Le aziende oggetto di ulteriore privatizzazione includono l’Eni, petrolio e gas, Stm, leader nella produzione di semiconduttori, Fincantieri, tra i leader mondiali della cantieristica, Cdp Reti, di proprietà della Cassa depositi e prestiti, Tag, che gestisce in esclusiva il tratto austriaco del gasdotto che trasporta il gas dalla Russia in Italia, Grandi stazioni, controllata al 60% dalle Ferrovie dello Stato, Enav, la società per il controllo del traffico aereo e Sace, gruppo per l’ assicurazione dell’export.
Queste aziende fanno parte di un piccolo nucleo rimasto in piedi dopo 20 anni di tiro al bersaglio sulle partecipazioni statali che dal 1992 sono state oggetto di svendita, saccheggio e umiliazione. Sono stati definiti carrozzoni e materia corruttiva anziché essere interpretati come fondamentali strumenti di politica economica, tra i pochi che si sarebbero dovuti mantenere saldamente in mano Statale proprio mentre si abbandonavano le leve monetarie e finanziarie a causa del sopraggiungere dell’Euro….
Tra il 1992 ed oggi si è ceduta la sovranità monetaria con l’Euro, quella finanziaria con l’intervento delle banche sistemiche e della Bce in testa – tutte istituzioni private che nulla hanno a che vedere con l’interesse pubblico – quella economico-industriale con la privatizzazione dei settori strategici, quella commerciale con l’apertura a qualsiasi trattato internazionale, senza mai domandarsi cosa sarebbe accaduto alle nostre imprese…..
Grazie a tutto questo l’Italia assomiglia oggi ad un barcone alla deriva, non ci sono più leve di comando, non si sa da dove veniamo e tantomeno in che direzione andare.
La raccolta di 12 miliardi dalla cessione di ulteriori quote di questi pochi brandelli di Stato rimasti in piedi coprirebbe a malapena 45 giorni di interessi passivi sul debito pubblico, non porterà efficienza né competitività nel sistema, non stimolerà il PIL, non creerà occupazione, non farà nulla di tutto questo.

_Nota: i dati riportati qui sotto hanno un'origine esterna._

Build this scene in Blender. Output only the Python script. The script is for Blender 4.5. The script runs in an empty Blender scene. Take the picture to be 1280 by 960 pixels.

Rappresenta solo l’indegno epilogo di un ventennio che ha segnato la demolizione del Paese, la rimozione di ogni sua fondamenta ed il relativo trasferimento in mani estere, in maniera che in Italia non rimanessero che i lavoratori, i professionisti e gli imprenditori a fare debiti – in una valuta che giuridicamente appartiene ad altri – ed a pagare tasse.
Questa nuova ondata di privatizzazioni rappresenta solo un gesto stanco, privo persino di coreografia, una decisione diffusa tra le redazioni dei giornali quasi come una circolare interna, un comunicato senza anima da parte di chi non ha alcuna visione della politica e dell’economia. E’ uno sfregio al volto di un Paese già in ginocchio, chiamato “maiale”, ritenuto spazzatura, che vede ogni giorno donne e uomini rinunciare a beni alimentari di prima necessità, privarsi di intereventi sanitari urgenti, pagare tasse su tasse, costretti a sperare in Renzi come segno del nuovo (!), nel nome di una “austerità” economica che nessuno spiega ed il cui unico fine appare sempre più solo quello di costringere tutti a vivere nel terrore e garantire il pagamento degli interessi sul debito pubblico, cioè permettere la sottrazione di risorse economiche dalle tasche di lavoratori e imprenditori a poteri forti della finanza internazionale.